05.12.2024
Elternunterhalt: Zur Höhe des angemessenen Selbstbehalts
Der Bundesgerichtshof (BGH) hat sich erneut mit der Frage befasst, in welchem Umfang Kinder im Rahmen ihrer Leistungsfähigkeit (§ 1603 Absatz 1 Bürgerliches Gesetzbuch) zu Unterhaltsleistungen für ihre Eltern herangezogen werden können.
Ab welchem Jahreseinkommen muss ein Kind für den Unterhalt seiner Eltern aufkommen? Diese Frage stellte sich im Fall einer pflegebedürftigen Frau, die in einer vollstationären Pflegeeinrichtung untergebracht war, deren Kosten sie nicht vollständig mit eigenen Mittel decken konnte. Der Sozialhilfeträger wollte deswegen ihren Sohn in Anspruch nehmen. Dieser bewohnte im fraglichen Zeitraum mit seiner nicht erwerbstätigen Ehefrau und zwei volljährigen Kindern ein den Ehegatten gehörendes Einfamilienhaus. Sein Jahresbruttoeinkommen belief sich auf gut 133.000 Euro.
In erster und zweiter Instanz lehnten die Gerichte eine Zahlungspflicht des Sohnes ab. Das Oberlandesgericht (OLG) hat sein Bruttoeinkommen um Steuern und Sozialabgaben, Unterhaltspflichten für eines der volljährigen Kinder, berufsbedingte Aufwendungen, Versicherungen sowie Altersvorsorgeaufwendungen bereinigt ihn daher für nicht leistungsfähig gehalten.
Der BGH sah dies anders. Er hat die Entscheidung des OLG aufgehoben und die Sache zurückverwiesen. Die vom OLG für angemessen erachtete Ausrichtung des Mindestselbstbehalts an der Einkommensgrenze des durch das Angehörigen-Entlastungsgesetz vom Dezember 2019 eingeführten § 94 Absatz 1a Sozialgesetzbuch XII (SGB XII) beruhe auf einem unterhaltsrechtlich systemfremden Bemessungsansatz, der rechtsfehlerhaft sei und in dieser Form auch nicht mit gesetzlichen Wertungen gerechtfertigt werden könne.

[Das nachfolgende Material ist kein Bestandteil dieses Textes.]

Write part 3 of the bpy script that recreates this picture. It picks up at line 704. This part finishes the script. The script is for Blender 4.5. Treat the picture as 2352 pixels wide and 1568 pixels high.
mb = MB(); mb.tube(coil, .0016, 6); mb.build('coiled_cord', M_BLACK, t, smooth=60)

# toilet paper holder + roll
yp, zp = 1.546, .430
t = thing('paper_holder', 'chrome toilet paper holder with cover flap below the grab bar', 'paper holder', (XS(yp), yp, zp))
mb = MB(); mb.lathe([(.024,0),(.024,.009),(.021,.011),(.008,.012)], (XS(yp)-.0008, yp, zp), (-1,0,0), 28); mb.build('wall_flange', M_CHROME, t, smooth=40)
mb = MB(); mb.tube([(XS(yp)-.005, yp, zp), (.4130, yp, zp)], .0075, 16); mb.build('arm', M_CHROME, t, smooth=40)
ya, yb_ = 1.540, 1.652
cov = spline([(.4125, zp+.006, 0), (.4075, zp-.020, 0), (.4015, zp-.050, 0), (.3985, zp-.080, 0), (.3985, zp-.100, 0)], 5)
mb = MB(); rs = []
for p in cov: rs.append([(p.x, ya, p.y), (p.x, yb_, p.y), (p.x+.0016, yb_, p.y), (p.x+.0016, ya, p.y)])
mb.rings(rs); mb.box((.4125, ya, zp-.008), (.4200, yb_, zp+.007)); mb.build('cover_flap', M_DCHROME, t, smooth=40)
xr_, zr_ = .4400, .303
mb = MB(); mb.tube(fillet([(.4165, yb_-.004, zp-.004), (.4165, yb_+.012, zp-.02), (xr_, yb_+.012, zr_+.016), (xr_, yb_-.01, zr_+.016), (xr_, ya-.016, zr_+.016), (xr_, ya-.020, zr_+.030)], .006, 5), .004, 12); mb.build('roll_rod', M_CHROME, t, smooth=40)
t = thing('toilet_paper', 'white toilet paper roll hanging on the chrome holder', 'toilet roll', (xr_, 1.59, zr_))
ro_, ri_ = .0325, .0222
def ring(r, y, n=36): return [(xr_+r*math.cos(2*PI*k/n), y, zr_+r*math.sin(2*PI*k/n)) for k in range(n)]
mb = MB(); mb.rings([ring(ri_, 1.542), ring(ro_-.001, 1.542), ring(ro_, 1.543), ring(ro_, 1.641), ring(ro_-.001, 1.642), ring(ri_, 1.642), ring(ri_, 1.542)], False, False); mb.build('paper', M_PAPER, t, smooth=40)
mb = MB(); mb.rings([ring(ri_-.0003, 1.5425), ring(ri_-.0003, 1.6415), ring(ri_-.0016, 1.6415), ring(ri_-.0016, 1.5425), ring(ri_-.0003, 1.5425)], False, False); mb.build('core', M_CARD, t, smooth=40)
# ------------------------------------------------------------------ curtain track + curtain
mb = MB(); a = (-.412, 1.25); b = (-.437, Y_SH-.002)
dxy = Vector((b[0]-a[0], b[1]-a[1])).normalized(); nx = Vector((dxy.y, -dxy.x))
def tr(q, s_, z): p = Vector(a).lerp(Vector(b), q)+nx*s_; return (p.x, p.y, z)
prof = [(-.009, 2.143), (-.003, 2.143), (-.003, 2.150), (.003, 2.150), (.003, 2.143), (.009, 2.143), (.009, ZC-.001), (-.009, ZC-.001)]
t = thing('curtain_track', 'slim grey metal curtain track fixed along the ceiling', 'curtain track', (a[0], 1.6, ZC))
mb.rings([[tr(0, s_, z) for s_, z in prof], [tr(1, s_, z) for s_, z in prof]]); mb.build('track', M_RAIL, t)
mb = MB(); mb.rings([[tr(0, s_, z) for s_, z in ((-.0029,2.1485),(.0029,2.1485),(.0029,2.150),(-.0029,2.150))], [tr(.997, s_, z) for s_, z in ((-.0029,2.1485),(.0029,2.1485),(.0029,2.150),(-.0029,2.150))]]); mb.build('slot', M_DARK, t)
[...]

Der Gesetzgeber habe bewusst darauf verzichtet, die bürgerlich-rechtlichen Unterhaltspflichten der Kinder gegenüber ihren hilfebedürftig gewordenen Eltern zu ändern. Der Umfang der sozialhilferechtlichen Rückgriffsmöglichkeiten könne grundsätzlich nicht für den Umfang der zivilrechtlichen Unterhaltspflicht maßgeblich sein, betont der BGH. Dem Angehörigen-Entlastungsgesetz könne keine gesetzgeberische Wertung entnommen werden, die gebieten würde, den unterhaltspflichtigen Kindern Freibeträge zu gewähren, mit denen der zivilrechtliche Unterhaltsanspruch der Eltern gegenüber Kindern mit einem Jahresbruttoeinkommen von 100.000 Euro schon im Vorfeld des Regressverzichts regelmäßig an der mangelnden unterhaltsrechtlichen Leistungsfähigkeit scheitern müsste.